Tibetan governments at various levels will strive to fulfill the task of benefiting the public and allow residents to enjoy the tangible benefits brought by the central government's policies, he said.

According to the chairman, Tibetan children enjoy 15 years of free education until senior high school. As high as 98 percent of school-age Tibetan children have been enrolled in primary schools.

Official statistics showed that all of the 16,600 college students graduating in Tibet last year have found jobs, marking a significant contrast to the tough employment market in inland provinces that has left many graduates jobless.
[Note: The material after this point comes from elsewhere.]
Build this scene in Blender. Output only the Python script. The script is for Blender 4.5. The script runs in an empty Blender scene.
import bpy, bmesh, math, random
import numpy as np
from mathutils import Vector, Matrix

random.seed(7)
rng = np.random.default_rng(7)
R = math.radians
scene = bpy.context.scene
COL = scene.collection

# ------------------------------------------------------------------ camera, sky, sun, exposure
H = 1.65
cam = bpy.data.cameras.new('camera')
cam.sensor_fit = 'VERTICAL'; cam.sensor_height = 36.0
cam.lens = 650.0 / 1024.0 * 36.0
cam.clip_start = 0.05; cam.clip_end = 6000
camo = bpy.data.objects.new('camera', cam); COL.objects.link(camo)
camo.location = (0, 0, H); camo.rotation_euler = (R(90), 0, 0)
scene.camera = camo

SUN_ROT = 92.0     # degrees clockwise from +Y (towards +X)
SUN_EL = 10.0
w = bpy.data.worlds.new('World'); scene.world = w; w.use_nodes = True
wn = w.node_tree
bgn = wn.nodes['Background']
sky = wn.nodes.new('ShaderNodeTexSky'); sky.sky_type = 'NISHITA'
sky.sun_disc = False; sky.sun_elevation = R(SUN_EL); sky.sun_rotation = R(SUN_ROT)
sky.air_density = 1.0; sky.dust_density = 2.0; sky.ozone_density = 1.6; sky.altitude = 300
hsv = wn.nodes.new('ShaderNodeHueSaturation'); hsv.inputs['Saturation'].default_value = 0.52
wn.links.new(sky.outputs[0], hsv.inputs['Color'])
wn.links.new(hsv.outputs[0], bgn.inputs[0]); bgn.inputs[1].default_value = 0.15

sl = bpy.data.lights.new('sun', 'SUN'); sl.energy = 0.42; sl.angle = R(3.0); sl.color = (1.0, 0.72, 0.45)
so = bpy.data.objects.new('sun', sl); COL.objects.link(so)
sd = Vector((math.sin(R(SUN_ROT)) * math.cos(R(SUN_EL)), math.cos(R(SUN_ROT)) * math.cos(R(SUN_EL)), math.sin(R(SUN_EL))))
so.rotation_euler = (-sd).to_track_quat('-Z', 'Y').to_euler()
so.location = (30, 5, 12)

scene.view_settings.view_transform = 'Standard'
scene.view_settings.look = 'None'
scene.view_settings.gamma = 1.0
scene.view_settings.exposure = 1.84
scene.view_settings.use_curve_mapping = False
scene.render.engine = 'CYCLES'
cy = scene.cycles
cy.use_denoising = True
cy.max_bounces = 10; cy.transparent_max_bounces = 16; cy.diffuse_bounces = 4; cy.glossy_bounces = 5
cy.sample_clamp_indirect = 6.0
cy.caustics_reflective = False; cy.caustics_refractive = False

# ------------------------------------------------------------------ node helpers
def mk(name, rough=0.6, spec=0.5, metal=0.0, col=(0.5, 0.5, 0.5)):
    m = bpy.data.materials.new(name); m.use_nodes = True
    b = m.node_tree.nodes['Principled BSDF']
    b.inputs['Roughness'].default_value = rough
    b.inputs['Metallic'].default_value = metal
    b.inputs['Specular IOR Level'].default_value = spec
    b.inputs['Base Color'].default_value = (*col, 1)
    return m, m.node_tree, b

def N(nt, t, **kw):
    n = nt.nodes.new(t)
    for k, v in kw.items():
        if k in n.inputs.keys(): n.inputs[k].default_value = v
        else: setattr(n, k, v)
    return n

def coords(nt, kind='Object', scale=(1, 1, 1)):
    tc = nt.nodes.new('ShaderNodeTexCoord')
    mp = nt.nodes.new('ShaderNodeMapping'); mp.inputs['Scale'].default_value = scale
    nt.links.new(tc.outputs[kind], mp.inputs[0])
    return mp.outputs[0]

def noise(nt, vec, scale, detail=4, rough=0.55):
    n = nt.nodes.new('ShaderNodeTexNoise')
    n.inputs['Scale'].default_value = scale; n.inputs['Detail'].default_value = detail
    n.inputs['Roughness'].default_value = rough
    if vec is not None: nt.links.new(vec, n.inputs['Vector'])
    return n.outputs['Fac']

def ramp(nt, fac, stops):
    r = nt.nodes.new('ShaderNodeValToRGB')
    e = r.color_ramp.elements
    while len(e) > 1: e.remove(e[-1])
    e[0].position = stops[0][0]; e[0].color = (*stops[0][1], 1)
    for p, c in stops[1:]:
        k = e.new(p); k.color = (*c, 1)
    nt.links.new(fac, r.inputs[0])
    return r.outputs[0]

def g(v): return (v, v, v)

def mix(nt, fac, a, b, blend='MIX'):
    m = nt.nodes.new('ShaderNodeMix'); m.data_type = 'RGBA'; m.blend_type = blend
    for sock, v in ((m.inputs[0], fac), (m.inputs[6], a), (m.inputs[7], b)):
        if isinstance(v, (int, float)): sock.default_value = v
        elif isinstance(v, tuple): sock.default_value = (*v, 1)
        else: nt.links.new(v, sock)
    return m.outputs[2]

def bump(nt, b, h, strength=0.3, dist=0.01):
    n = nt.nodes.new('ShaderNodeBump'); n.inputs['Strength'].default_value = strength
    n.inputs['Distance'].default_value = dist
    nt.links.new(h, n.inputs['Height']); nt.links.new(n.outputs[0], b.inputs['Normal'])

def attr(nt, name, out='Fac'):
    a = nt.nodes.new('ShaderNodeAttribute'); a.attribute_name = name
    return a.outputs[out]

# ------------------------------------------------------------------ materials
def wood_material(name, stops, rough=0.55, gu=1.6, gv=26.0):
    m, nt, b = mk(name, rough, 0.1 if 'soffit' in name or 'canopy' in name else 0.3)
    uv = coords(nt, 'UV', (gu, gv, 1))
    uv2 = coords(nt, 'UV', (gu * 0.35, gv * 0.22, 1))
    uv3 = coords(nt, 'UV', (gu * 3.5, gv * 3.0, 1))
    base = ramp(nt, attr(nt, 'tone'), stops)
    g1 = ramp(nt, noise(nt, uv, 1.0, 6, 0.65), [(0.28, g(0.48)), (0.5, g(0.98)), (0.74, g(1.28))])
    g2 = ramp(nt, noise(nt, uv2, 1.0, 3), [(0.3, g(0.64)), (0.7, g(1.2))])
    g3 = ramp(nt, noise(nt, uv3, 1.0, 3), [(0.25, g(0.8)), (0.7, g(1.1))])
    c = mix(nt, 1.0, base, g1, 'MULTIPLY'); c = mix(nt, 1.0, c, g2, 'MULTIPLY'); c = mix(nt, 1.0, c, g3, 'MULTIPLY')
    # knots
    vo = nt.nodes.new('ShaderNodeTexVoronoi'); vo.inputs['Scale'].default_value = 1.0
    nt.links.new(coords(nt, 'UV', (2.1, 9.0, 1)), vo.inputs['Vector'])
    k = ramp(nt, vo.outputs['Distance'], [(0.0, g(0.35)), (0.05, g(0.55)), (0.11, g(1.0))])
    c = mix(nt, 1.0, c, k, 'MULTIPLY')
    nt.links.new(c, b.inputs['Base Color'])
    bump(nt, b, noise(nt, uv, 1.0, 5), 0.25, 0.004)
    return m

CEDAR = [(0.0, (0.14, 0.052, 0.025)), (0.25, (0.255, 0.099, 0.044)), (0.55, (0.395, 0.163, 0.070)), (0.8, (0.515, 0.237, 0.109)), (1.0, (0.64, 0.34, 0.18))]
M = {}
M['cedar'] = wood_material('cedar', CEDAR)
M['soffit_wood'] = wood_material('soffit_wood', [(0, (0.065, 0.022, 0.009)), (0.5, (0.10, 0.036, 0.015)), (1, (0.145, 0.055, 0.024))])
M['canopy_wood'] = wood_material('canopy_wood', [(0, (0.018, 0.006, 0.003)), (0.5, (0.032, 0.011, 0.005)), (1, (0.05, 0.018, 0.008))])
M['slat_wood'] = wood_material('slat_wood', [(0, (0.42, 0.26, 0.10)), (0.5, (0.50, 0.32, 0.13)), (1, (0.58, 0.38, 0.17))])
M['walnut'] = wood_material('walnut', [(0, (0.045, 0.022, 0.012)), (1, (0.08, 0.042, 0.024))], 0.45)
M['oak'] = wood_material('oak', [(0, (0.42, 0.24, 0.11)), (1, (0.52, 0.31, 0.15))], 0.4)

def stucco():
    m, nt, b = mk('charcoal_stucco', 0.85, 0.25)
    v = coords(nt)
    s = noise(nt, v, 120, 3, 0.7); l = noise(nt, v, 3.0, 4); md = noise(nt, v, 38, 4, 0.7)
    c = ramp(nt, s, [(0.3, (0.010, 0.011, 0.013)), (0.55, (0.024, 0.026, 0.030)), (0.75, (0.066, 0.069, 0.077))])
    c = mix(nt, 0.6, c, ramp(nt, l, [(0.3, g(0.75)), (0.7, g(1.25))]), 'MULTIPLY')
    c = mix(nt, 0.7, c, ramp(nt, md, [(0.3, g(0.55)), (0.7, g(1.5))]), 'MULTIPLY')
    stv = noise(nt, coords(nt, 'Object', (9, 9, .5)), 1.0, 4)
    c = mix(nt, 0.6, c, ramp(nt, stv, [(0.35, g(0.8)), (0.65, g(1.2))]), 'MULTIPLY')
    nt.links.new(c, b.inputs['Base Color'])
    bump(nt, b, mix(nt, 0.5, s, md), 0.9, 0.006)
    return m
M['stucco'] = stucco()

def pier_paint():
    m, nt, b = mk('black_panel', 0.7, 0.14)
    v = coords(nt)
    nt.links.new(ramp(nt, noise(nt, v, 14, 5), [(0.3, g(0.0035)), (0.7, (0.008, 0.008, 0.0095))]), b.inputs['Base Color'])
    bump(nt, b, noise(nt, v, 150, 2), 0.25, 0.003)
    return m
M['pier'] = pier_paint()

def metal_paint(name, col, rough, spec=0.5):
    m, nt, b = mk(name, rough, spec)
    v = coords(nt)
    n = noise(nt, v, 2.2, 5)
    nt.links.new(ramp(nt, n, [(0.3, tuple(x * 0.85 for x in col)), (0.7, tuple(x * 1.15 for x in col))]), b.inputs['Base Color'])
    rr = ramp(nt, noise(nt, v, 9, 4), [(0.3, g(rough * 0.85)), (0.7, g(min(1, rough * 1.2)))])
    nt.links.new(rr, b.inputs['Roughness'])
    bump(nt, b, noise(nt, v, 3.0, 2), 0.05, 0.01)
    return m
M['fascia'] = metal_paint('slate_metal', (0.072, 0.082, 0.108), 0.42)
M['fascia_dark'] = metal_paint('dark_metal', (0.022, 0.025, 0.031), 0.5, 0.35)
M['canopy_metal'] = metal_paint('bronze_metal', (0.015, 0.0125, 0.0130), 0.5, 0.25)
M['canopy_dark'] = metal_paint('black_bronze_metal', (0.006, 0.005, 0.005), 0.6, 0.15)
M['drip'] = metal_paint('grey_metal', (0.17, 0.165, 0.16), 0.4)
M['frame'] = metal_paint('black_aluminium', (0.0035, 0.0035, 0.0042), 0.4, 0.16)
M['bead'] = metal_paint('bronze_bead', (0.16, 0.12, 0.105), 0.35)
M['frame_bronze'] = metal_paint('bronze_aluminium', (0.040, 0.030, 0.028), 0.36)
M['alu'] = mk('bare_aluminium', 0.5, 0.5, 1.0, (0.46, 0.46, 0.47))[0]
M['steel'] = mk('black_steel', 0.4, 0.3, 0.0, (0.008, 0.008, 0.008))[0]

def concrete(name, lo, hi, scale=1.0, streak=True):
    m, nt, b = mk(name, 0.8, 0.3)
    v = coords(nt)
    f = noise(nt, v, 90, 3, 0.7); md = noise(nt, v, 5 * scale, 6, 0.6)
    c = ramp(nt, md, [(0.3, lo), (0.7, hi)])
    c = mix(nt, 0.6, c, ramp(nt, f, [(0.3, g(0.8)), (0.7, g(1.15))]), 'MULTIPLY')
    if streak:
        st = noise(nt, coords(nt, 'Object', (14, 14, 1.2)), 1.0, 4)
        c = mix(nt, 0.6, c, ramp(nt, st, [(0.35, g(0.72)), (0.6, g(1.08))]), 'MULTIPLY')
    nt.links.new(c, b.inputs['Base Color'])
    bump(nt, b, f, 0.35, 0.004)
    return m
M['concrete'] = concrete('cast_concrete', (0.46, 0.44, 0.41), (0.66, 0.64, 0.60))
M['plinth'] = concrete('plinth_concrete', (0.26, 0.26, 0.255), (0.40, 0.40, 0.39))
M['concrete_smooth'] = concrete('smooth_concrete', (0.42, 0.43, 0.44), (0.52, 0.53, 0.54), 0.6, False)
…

The 100-percent employment rate of college graduates, compared to an average of 84 percent from 2006 to 2010, was the result of the Tibetan government's ramped-up efforts to expand the employment market for educated young people.

Beginning from last year, the regional government started to offer cash incentives to graduates who were employed by private businesses and promised to reimburse university fees or write off student loans for graduates who work in the private sector for more than five years, officials said.

With six universities and junior colleges, Tibet only reformed its higher education system in 2006. Before then, each university student was assigned a job upon graduation - a cradle-to-grave social system abolished in other parts of China in the 1990s.

Officials said they also encouraged college graduates to work in inland provinces by holding job fairs that were attended by more than 100 businesses from wealthy coastal regions such as Guangdong, Fujian, and Zhejiang.

The regional government is also planning to raise the higher education gross enrollment rate in Tibet to 30 percent in less than five years, meaning that three out of every 10 Tibetan students will enter college by 2015, education officials have previously said.

Tibet's current gross enrollment rate stands at 23.4 percent, slightly lower than the national average of 26.5 percent.

Well-being in monasteries, villages

Tibet is also working to include all monks and nuns in pension and health care programs.

Any monk or nun above 18 is free to choose whether to join pension and health care programs in Tibet, no matter where their hukou, or household registration, is.

More than 14,000 monks and nuns have joined pension programs in Tibet and about 27,000 have joined health care programs, Xindra Tenzin Chodrak, deputy director of the Standing Committee of People's Congress of Tibet, said at the same meeting.

Moreover, about 4,300 monks and nuns from needy families received allowances for minimum living standards.

About 46,000 monks and nuns are currently living in monasteries in Tibet.

The regional government also sent their officials to check and help settle problems the needy monks and nuns might face.

Under a program to help improve livelihoods in rural areas, about 21,000 officials, or more than 25 percent of the region's total, have been sent to about 5,400 villages in Tibet, Odser, a senior official with the regional government, said at the meeting.

"It is the first time in the autonomous region's history that such working teams have reached every village in Tibet," he said.

In the next three years, the team will work closely with villagers to reduce poverty and settle problems and disputes. Each team is also entrusted with a fund of 100,000 yuan ($15,800) to help locals solve urgent problems.

They will also work to foster grassroots organizations, including party organs.

"Through these efforts, we hope to reinforce public support and fight against any separatist activities," Odser said.